FSRS — Free Spaced Repetition Scheduler — is the algorithm underneath modern flashcard apps like Anki and ModernATC. It models three properties of every card you’ve seen (difficulty, stability, retrievability) and schedules each next review for the moment you’re about to forget it.
That last bit is the magic. Reviewing a card the day before you’d forget anyway is wasted effort; reviewing a week after you’ve already forgotten means you have to relearn from scratch. FSRS finds the sweet spot.
Why this matters for ATC studies
The .65 is dense and unforgiving. There are hundreds of defined terms, dozens of phraseology templates, and the test will pull from any of them. Trying to brute-force memorize the whole document with re-reading is a losing strategy: most of what you read on Monday is gone by Friday.
Spaced repetition turns the same time investment into long-term retention. The same hour spent on flashcards reviewed at FSRS intervals leaves you with much more recallable material than an hour of re-reading.
Why 90% retention
FSRS lets you set a target retention probability — the likelihood that you’ll recall a given card on its next review. The default is 90%. Lower (say 80%) means fewer reviews per day but you’ll forget more cards. Higher (say 95%) means more reviews per day for marginally better recall.
For ATC studies, 90% is the right starting point. The .65 is high-stakes — you can’t afford to be fuzzy on separation minima — but pushing to 95% adds noticeable daily review burden without commensurate test-day payoff.
Once you’re a few months in and your cards have stabilized, consider dropping to 85% on lower-stakes decks (definitions you don’t need word-perfect) and keeping 90% on phraseology and procedures.
How to rate yourself honestly
Most flashcard apps ask you to grade your recall after seeing the answer: Again, Hard, Good, Easy.
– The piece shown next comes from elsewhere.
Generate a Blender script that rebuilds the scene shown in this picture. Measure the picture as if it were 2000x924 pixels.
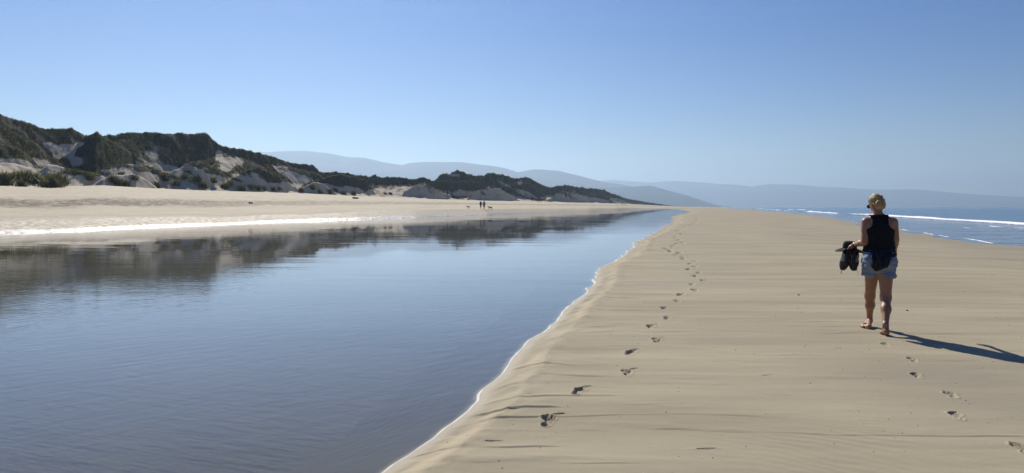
import bpy, math, random
import numpy as np
from mathutils import Vector, Matrix

random.seed(7)
RNG = np.random.default_rng(11)
scene = bpy.context.scene
for o in list(bpy.data.objects):
    bpy.data.objects.remove(o)
COL = scene.collection

# ------------------------------------------------------------------ camera
CAM_H = 1.52          # eye height above the sand bar
F = 1350.0            # focal length in photo pixels (2000 px wide)
HY = 404.0            # photo row of the sea horizon
cam_data = bpy.data.cameras.new("camera")
cam_data.sensor_width = 36.0
cam_data.lens = 36.0 * F / 2000.0
cam_data.shift_y = -(462.0 - HY) / 2000.0
cam_data.clip_start = 0.1
cam_data.clip_end = 60000.0
cam = bpy.data.objects.new("camera", cam_data)
cam.location = (0, 0, CAM_H)
cam.rotation_euler = (math.radians(90), 0, 0)
COL.objects.link(cam)
scene.camera = cam

# ------------------------------------------------------------------ sky, sun, exposure
SUN_EL = math.radians(38.0)
SUN_AZ = math.radians(-20.0)        # from +Y towards +X
world = bpy.data.worlds.new("World")
scene.world = world
world.use_nodes = True
wn = world.node_tree
wn.nodes.clear()
sky = wn.nodes.new("ShaderNodeTexSky")
sky.sky_type = 'NISHITA'
sky.sun_disc = False
sky.sun_elevation = SUN_EL
sky.sun_rotation = SUN_AZ
sky.altitude = 0
sky.air_density = 1.0
sky.dust_density = 0.1
sky.ozone_density = 3.0
bg = wn.nodes.new("ShaderNodeBackground")
bg.inputs[1].default_value = 0.056
wo = wn.nodes.new("ShaderNodeOutputWorld")
hs = wn.nodes.new("ShaderNodeHueSaturation")      # clear, rather blue air
hs.inputs["Saturation"].default_value = 1.45
hs.inputs["Hue"].default_value = 0.519
wn.links.new(sky.outputs[0], hs.inputs["Color"])
wn.links.new(hs.outputs[0], bg.inputs[0])
wn.links.new(bg.outputs[0], wo.inputs[0])

sun_data = bpy.data.lights.new("sun", 'SUN')
sun_data.energy = 5.0
sun_data.angle = math.radians(0.53)
sun_data.color = (1.0, 0.93, 0.82)
sun = bpy.data.objects.new("sun", sun_data)
sdir = Vector((math.sin(SUN_AZ) * math.cos(SUN_EL), math.cos(SUN_AZ) * math.cos(SUN_EL), math.sin(SUN_EL)))
sun.rotation_euler = (-sdir).to_track_quat('-Z', 'Y').to_euler()
sun.location = (-20, 30, 60)
COL.objects.link(sun)

scene.view_settings.view_transform = 'Standard'
scene.view_settings.look = 'None'
scene.view_settings.exposure = 0.35
scene.view_settings.gamma = 1.0
scene.view_settings.use_curve_mapping = False
scene.render.engine = 'CYCLES'
scene.cycles.max_bounces = 8
scene.cycles.diffuse_bounces = 3
scene.cycles.glossy_bounces = 3
scene.cycles.transparent_max_bounces = 8
scene.cycles.volume_bounces = 0
scene.cycles.caustics_reflective = False
scene.cycles.caustics_refractive = False
scene.cycles.sample_clamp_direct = 0
scene.cycles.sample_clamp_indirect = 4
scene.cycles.use_denoising = True

# ------------------------------------------------------------------ helpers
def tag(o, label=None, cat=None, group=None, kind=None):
    if label: o["label"] = label
    if cat: o["category"] = cat
    if group: o["group"] = group
    if kind: o["kind"] = kind
    return o

def at(px, py, z):
    """photo pixel on the horizontal plane z -> world (x, y)"""
    d = (z - CAM_H) * F / (HY - py)
    return ((px - 1000.0) / F * d, d)

def sstep(a, b, x):
    t = np.clip((x - a) / (b - a), 0, 1)
    return t * t * (3 - 2 * t)

def _hash(ix, iy, seed):
    h = (ix.astype(np.int64) * 374761393 + iy.astype(np.int64) * 668265263 + seed * 974711) & 0x7fffffff
    h = ((h ^ (h >> 13)) * 1274126177) & 0x7fffffff
    return ((h ^ (h >> 16)) & 0xffff) / 65535.0

def vnoise(x, y, seed=0):
    x = np.asarray(x, float); y = np.asarray(y, float)
    ix = np.floor(x); iy = np.floor(y)
    fx = x - ix; fy = y - iy
    fx = fx * fx * fx * (fx * (fx * 6 - 15) + 10); fy = fy * fy * fy * (fy * (fy * 6 - 15) + 10)
    a = _hash(ix, iy, seed); b = _hash(ix + 1, iy, seed)
    c = _hash(ix, iy + 1, seed); d = _hash(ix + 1, iy + 1, seed)
    return ((a * (1 - fx) + b * fx) * (1 - fy) + (c * (1 - fx) + d * fx) * fy) * 2 - 1

def fbm(x, y, seed=0, octv=4, gain=0.5):
    s = 0; a = 1.0; n = 0
    for i in range(octv):
        c, sn = math.cos(0.6 * i), math.sin(0.6 * i)
        s = s + a * vnoise((x * c - y * sn) * 2 ** i + 17.3 * i, (x * sn + y * c) * 2 ** i - 9.1 * i, seed + i)
        n += a; a *= gain
    return s / n

def mesh_np(name, V, faces, mat=None, parent=None, smooth=True, attrs=None, link=True):
    """faces: (n,4) or (n,3) int array"""
    me = bpy.data.meshes.new(name)
    V = np.asarray(V, np.float32); faces = np.asarray(faces, np.int32)
    k = faces.shape[1]
    me.vertices.add(len(V)); me.vertices.foreach_set("co", V.ravel())
    me.loops.add(faces.size); me.loops.foreach_set("vertex_index", faces.ravel())
    me.polygons.add(len(faces))
    me.polygons.foreach_set("loop_start", np.arange(0, faces.size, k, dtype=np.int32))
    me.polygons.foreach_set("use_smooth", np.full(len(faces), smooth, dtype=bool))
    me.update(calc_edges=True); me.validate()
    if attrs:
        for n, a in attrs.items():
            a = np.asarray(a, np.float32)
            if a.ndim == 1:
                at_ = me.attributes.new(n, 'FLOAT', 'POINT'); at_.data.foreach_set("value", a)
            else:
                at_ = me.attributes.new(n, 'FLOAT_COLOR', 'POINT')
                at_.data.foreach_set("color", np.concatenate([a, np.ones((len(a), 1), np.float32)], 1).ravel())
    if mat: me.materials.append(mat)
    if not link: return me
    o = bpy.data.objects.new(name, me); COL.objects.link(o)
    if parent: o.parent = parent
    return o

def grid_mesh(name, X, Y, Z, keep=None, mat=None, attrs=None):
    R, C = X.shape
    idx = np.arange(R * C).reshape(R, C)
    q = np.stack([idx[:-1, :-1], idx[:-1, 1:], idx[1:, 1:], idx[1:, :-1]], -1).reshape(-1, 4)
    if keep is not None:
        kf = keep.ravel()
        q = q[kf[q].any(1)]
    used = np.zeros(R * C, bool); used[q.ravel()] = True
    re = np.cumsum(used) - 1
    V = np.stack([X.ravel(), Y.ravel(), Z.ravel()], -1)[used]
    at_ = {n: a.reshape(R * C, *a.shape[2:])[used] for n, a in (attrs or {}).items()}
    return mesh_np(name, V, re[q], mat, attrs=at_)

def empty(name, loc=(0, 0, 0), rz=0.0, parent=None):
    o = bpy.data.objects.new(name, None); o.location = loc; o.rotation_euler = (0, 0, rz)
    o.empty_display_size = 0.1
    COL.objects.link(o)
    if parent: o.parent = parent
    return o

# ---- node helpers
class NT:
    def __init__(self, name):
        self.m = bpy.data.materials.new(name); self.m.use_nodes = True
        self.t = self.m.node_tree; self.t.nodes.clear()
        self.out = self.n("ShaderNodeOutputMaterial")
    def n(self, typ, **kw):
        nd = self.t.nodes.new(typ)
        for k, v in kw.items(): setattr(nd, k, v)
        return nd
    def l(self, a, b): self.t.links.new(a, b)
    def set(self, sock, v):
        if hasattr(v, "is_linked") or isinstance(v, bpy.types.NodeSocket): self.l(v, sock)
        else: sock.default_value = v
    def math(self, op, a, b=0.0, c=None, clamp=False):
        nd = self.n("ShaderNodeMath", operation=op); nd.use_clamp = clamp
        self.set(nd.inputs[0], a); self.set(nd.inputs[1], b)
        if c is not None: self.set(nd.inputs[2], c)
        return nd.outputs[0]
    def coord(self, scale=(1, 1, 1), rz=0.0):
        tc = self.n("ShaderNodeTexCoord"); mp = self.n("ShaderNodeMapping")
        mp.inputs["Scale"].default_value = scale
        src = tc.outputs["Object"]
        if rz:
            mr = self.n("ShaderNodeMapping"); mr.inputs["Rotation"].default_value = (0, 0, rz)
            self.l(src, mr.inputs[0]); src = mr.outputs[0]
        self.l(src, mp.inputs[0]); return mp.outputs[0]
    def noise(self, vec, scale=1.0, detail=3.0, rough=0.5):
        nd = self.n("ShaderNodeTexNoise"); nd.inputs["Scale"].default_value = scale
        nd.inputs["Detail"].default_value = detail; nd.inputs["Roughness"].default_value = rough
        self.l(vec, nd.inputs["Vector"]); return nd.outputs["Fac"]
    def ramp(self, fac, a, b, ca=0.0, cb=1.0):
        nd = self.n("ShaderNodeMapRange"); nd.inputs[1].default_value = a; nd.inputs[2].default_value = b
        nd.inputs[3].default_value = ca; nd.inputs[4].default_value = cb
        self.set(nd.inputs[0], fac); return nd.outputs[0]
    def mix(self, fac, a, b):
        nd = self.n("ShaderNodeMix", data_type='RGBA')
        self.set(nd.inputs[0], fac)
        self.set(nd.inputs[6], a if not isinstance(a, tuple) else (*a, 1))
        self.set(nd.inputs[7], b if not isinstance(b, tuple) else (*b, 1))
        return nd.outputs[2]
    def attr(self, name, out="Fac"):
        nd = self.n("ShaderNodeAttribute", attribute_name=name); return nd.outputs[out]
    def bump(self, h, dist, strength=1.0, normal=None):
        nd = self.n("ShaderNodeBump"); nd.inputs["Strength"].default_value = strength
        nd.inputs["Distance"].default_value = dist
        self.l(h, nd.inputs["Height"])
        if normal: self.l(normal, nd.inputs["Normal"])
        return nd.outputs[0]
    def bsdf(self, color, rough=0.8, spec=0.3, normal=None, **kw):
        b = self.n("ShaderNodeBsdfPrincipled")
        self.set(b.inputs["Base Color"], (*color, 1) if isinstance(color, tuple) else color)
        self.set(b.inputs["Roughness"], rough); self.set(b.inputs["Specular IOR Level"], spec)
        if normal: self.l(normal, b.inputs["Normal"])
        for k, v in kw.items(): self.set(b.inputs[k], v)
        return b.outputs[0]
    def done(self, sh):
        self.l(sh, self.out.inputs["Surface"]); return self.m

def simple_mat(name, color, rough=0.8, spec=0.3, var=0.25, scale=30.0, bump=0.0, stretch=(1, 1, 1)):
    t = NT(name); v = t.coord(stretch)
    n = t.noise(v, scale, 4)
    c2 = tuple(min(1, c * (1 + var)) for c in color); c1 = tuple(c * (1 - var) for c in color)
    col = t.mix(t.ramp(n, 0.3, 0.7), c1, c2)
    nm = t.bump(n, bump) if bump else None
    return t.done(t.bsdf(col, rough, spec, nm))

# ------------------------------------------------------------------ coast lines (world metres)
WL = -0.12     # stream level
SL = -0.50     # sea level
near_px = [(750, 922.6), (785, 898), (848, 858), (871, 837), (915, 803), (932, 782), (941, 763), (974, 735), (992, 712), (1023, 674),
           (1047, 657), (1076, 634), (1088, 622), (1103, 607), (1119, 595), (1120, 589), (1126, 582.6), (1143, 573),
           (1145, 565), (1162, 553), (1158, 545), (1166, 531), (1170, 523), (1189, 515), (1212, 505.5), (1214, 501),
           (1227, 492), (1229, 486.5), (1238, 480), (1236, 474), (1254, 467.6), (1281, 452.7), (1295, 443), (1312, 437),
           (1310, 432), (1313, 426), (1310, 423), (1326.6, 419.4), (1348.6, 414.8), (1324.7, 409)]
NEAR = [(-14, -30), (-5.2, -5), (-2.2, 1.2)] + [at(x, y, WL) for x, y in near_px]
TIP = at(1282, 407.7, WL)
XS_far = np.array([-1000, -500, 0, 150, 297, 437, 595, 700, 810, 950, 1090, 1150, 1205, 1253, 1282, 1300, 1340, 1375, 1420])
YS_far = np.array([23.7, 30.2, 40.6, 46.1, 54.7, 63.3, 79, 89, 105, 138, 207, 246, 335, 500, 598, 693, 1079, 1700, 2300])
def Ys(x): return np.interp(x, XS_far, YS_far)
XF_t = np.array([-1000, -509, 0, 200, 400, 600, 700, 850, 950, 1100, 1200, 1250, 1300, 1340, 1375, 1420])
YF_t = np.array([66.5, 85, 118, 135, 165, 215, 245, 320, 400, 520, 750, 1150, 1750, 2150, 2450, 2700])
def Yf(x): return np.interp(x, XF_t, YF_t)
FOOT_Y = (np.array([-1000, -500, 0, 100, 200, 300, 400, 500, 600, 730, 850, 950, 1100, 1200, 1250, 1300, 1340, 1420]),
          np.array([310, 345, 362, 365, 362, 368, 372, 375, 378, 384.5, 389, 392, 395, 397.5, 400, 402.4, 403.9, 404.3]))
def Zf(x): return CAM_H + (HY - np.interp(x, *FOOT_Y)) * Yf(x) / F
DY_t = (np.array([-1000, 0, 400, 700, 950, 1100, 1200, 1250, 1300, 1420]), np.array([50, 60, 78, 92, 112, 125, 160, 210, 260, 300]))
def Yc(x): return Yf(x) + np.interp(x, *DY_t)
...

The temptation is to be generous ("I almost got it") or harsh ("I want to see it again to be sure"). Both wreck the schedule.
The honest rule:
- Again if you couldn’t recall, even partially.
- Hard if you got it but with significant effort or hesitation.
- Good if you recalled it cleanly with normal effort.
- Easy only if it was instant and effortless, to the point you almost felt silly seeing it.
FSRS calibrates itself off these grades. Lying to it — in either direction — gives you worse intervals and ultimately worse retention.